In any case, I find The Beast and the Sovereign filled with interesting points about the difference between who and what - and about the making up of sovereignty and of political areas of governance or jurisdiction. In session 7, the issue is the supplement needed for a command in order to be what it is - the commanded part. It is like a dependence of a governing part on its supplement, the "bêtise" of the other that is either attacked or denounced. There ought to be an area of jurisdiction for every government, something that would be prone to stupidity (to "bêtises", rather) on the eyes of the sovereign. This double structure of sovereignty dialogues with the monadological approach, in Leibniz (or in Tarde, in Husserl, in Latour, in Whitehead). In Leibniz, the supplement question is (dis)solved in the same vein as the difference question is (dis)solved: appealing to infinitesimals. Deleuze, in the first chapter of Différence et Répétition finds in Leibniz a strategy to dismiss difference by appealing to the infinitesimals where being regain a commitment to identity and differences disappear in the name of the smallest component. Analogously, Leibniz postpone ad infinitum the issue of what is governed by a monad - for every piece of matter no matter how small has governing stances inside it. The issue of what is to be governed is resolved by an appeal to the infinitesimal. The governed part is never found before we reach infinitesimals. The problem of difference is in fact very close to the problem of supplement - both are connected to the problem of power which is the problem what is (the what) for which obedience is due.

Further, session 7 articulates the idea that the government-governing pair requires a head and a tail. Derrida doesn't want to side with the idea that only humans have sovereignty (and "bêtise"), as he finds in Deleuze (and Lacan). He rather prefers this conjecture that whatever has a head (and what follows it, supposedly) has episodes of bêtise and episodes where the sovereign head reigns. This is common to whatever is headed and is also composed by something else that is supposed to follow the head (as Agamben would have, following is both not commanding and not commencing).
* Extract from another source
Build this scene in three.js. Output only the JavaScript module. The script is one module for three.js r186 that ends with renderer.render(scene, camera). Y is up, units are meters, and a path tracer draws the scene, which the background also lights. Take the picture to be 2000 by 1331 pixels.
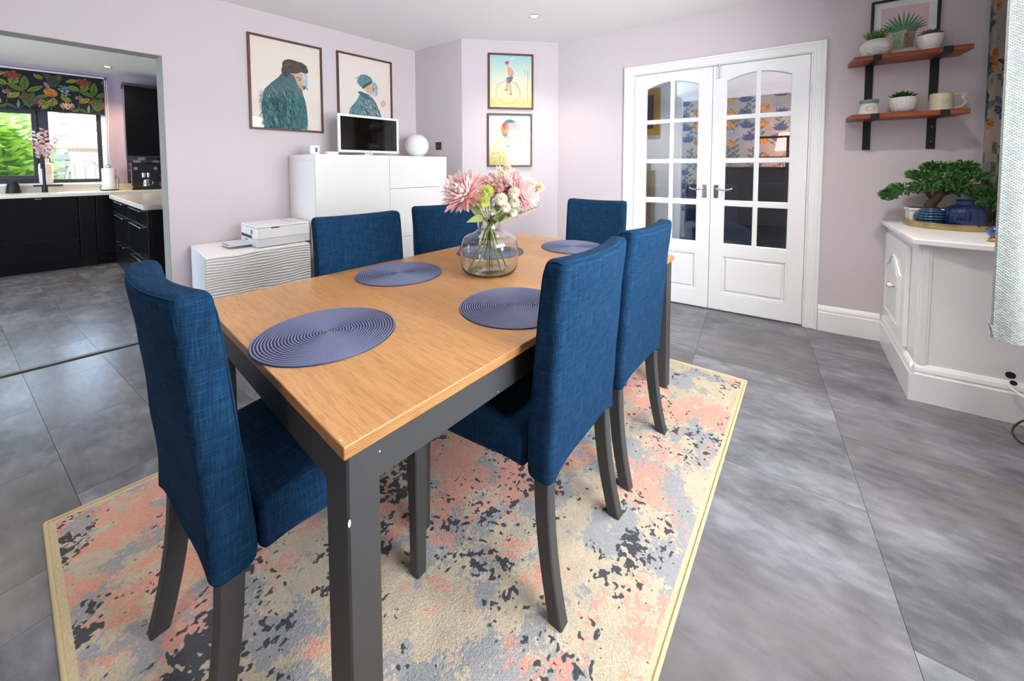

The exercise of command is understood in terms of a who that is intertwined with a what that is supposedly commanded. The stubborn (big-headed) resistance to the head, on the other hand, is what the beast does, it cannot be brought to command, it cannot be made to follow. Animation emerges as an issue of head and tail - of hosting a deontic inside the ontological. There is no genuine who without a what where it is expressed; animation requires not only an anima but also an animated body.